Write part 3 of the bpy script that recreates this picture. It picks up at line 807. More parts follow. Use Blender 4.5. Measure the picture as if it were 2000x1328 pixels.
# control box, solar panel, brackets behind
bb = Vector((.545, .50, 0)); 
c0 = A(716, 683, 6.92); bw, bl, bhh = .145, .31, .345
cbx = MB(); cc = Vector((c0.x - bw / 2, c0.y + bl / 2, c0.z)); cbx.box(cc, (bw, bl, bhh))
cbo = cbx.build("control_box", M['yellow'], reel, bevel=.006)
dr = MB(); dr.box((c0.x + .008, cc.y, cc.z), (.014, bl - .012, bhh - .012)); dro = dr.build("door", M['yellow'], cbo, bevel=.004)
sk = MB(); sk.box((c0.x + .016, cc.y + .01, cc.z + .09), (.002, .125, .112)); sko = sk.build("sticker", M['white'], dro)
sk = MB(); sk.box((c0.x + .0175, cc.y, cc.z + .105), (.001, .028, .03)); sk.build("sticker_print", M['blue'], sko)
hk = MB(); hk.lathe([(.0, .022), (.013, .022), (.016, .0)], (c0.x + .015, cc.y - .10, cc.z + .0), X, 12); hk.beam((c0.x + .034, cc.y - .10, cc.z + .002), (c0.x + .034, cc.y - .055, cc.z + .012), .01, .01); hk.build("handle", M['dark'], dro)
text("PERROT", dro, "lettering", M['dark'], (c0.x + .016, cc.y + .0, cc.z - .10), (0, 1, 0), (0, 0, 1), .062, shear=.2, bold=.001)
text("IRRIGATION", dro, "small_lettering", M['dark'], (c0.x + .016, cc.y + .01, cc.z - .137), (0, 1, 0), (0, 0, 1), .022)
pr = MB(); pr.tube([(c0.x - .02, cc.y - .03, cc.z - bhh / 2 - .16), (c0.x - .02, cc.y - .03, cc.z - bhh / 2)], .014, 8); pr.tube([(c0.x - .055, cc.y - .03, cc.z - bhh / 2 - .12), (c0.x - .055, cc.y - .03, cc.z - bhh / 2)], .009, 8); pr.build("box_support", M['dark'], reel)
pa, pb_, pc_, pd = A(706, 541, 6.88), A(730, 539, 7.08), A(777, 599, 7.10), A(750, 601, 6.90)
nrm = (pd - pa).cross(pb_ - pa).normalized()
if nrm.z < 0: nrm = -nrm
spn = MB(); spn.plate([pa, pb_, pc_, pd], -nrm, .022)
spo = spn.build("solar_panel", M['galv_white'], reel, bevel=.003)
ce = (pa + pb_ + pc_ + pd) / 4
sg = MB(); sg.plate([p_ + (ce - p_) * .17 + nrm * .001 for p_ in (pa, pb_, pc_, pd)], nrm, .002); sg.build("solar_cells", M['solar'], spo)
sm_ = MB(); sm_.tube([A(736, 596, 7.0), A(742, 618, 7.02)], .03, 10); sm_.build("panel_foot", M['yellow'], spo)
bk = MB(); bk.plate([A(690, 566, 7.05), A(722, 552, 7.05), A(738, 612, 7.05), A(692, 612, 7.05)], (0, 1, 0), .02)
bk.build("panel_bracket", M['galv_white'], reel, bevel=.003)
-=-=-
#### Work to be completed:
Print out the whole listing exactly as it appears.

#### Output for this exercise:
Write part 3 of the bpy script that recreates this picture. It picks up at line 807. More parts follow. Use Blender 4.5. Measure the picture as if it were 2000x1328 pixels.
# control box, solar panel, brackets behind
bb = Vector((.545, .50, 0)); 
c0 = A(716, 683, 6.92); bw, bl, bhh = .145, .31, .345
cbx = MB(); cc = Vector((c0.x - bw / 2, c0.y + bl / 2, c0.z)); cbx.box(cc, (bw, bl, bhh))
cbo = cbx.build("control_box", M['yellow'], reel, bevel=.006)
dr = MB(); dr.box((c0.x + .008, cc.y, cc.z), (.014, bl - .012, bhh - .012)); dro = dr.build("door", M['yellow'], cbo, bevel=.004)
sk = MB(); sk.box((c0.x + .016, cc.y + .01, cc.z + .09), (.002, .125, .112)); sko = sk.build("sticker", M['white'], dro)
sk = MB(); sk.box((c0.x + .0175, cc.y, cc.z + .105), (.001, .028, .03)); sk.build("sticker_print", M['blue'], sko)
hk = MB(); hk.lathe([(.0, .022), (.013, .022), (.016, .0)], (c0.x + .015, cc.y - .10, cc.z + .0), X, 12); hk.beam((c0.x + .034, cc.y - .10, cc.z + .002), (c0.x + .034, cc.y - .055, cc.z + .012), .01, .01); hk.build("handle", M['dark'], dro)
text("PERROT", dro, "lettering", M['dark'], (c0.x + .016, cc.y + .0, cc.z - .10), (0, 1, 0), (0, 0, 1), .062, shear=.2, bold=.001)
text("IRRIGATION", dro, "small_lettering", M['dark'], (c0.x + .016, cc.y + .01, cc.z - .137), (0, 1, 0), (0, 0, 1), .022)
pr = MB(); pr.tube([(c0.x - .02, cc.y - .03, cc.z - bhh / 2 - .16), (c0.x - .02, cc.y - .03, cc.z - bhh / 2)], .014, 8); pr.tube([(c0.x - .055, cc.y - .03, cc.z - bhh / 2 - .12), (c0.x - .055, cc.y - .03, cc.z - bhh / 2)], .009, 8); pr.build("box_support", M['dark'], reel)
pa, pb_, pc_, pd = A(706, 541, 6.88), A(730, 539, 7.08), A(777, 599, 7.10), A(750, 601, 6.90)
nrm = (pd - pa).cross(pb_ - pa).normalized()
if nrm.z < 0: nrm = -nrm
spn = MB(); spn.plate([pa, pb_, pc_, pd], -nrm, .022)
spo = spn.build("solar_panel", M['galv_white'], reel, bevel=.003)
ce = (pa + pb_ + pc_ + pd) / 4
sg = MB(); sg.plate([p_ + (ce - p_) * .17 + nrm * .001 for p_ in (pa, pb_, pc_, pd)], nrm, .002); sg.build("solar_cells", M['solar'], spo)
sm_ = MB(); sm_.tube([A(736, 596, 7.0), A(742, 618, 7.02)], .03, 10); sm_.build("panel_foot", M['yellow'], spo)
bk = MB(); bk.plate([A(690, 566, 7.05), A(722, 552, 7.05), A(738, 612, 7.05), A(692, 612, 7.05)], (0, 1, 0), .02)
bk.build("panel_bracket", M['galv_white'], reel, bevel=.003)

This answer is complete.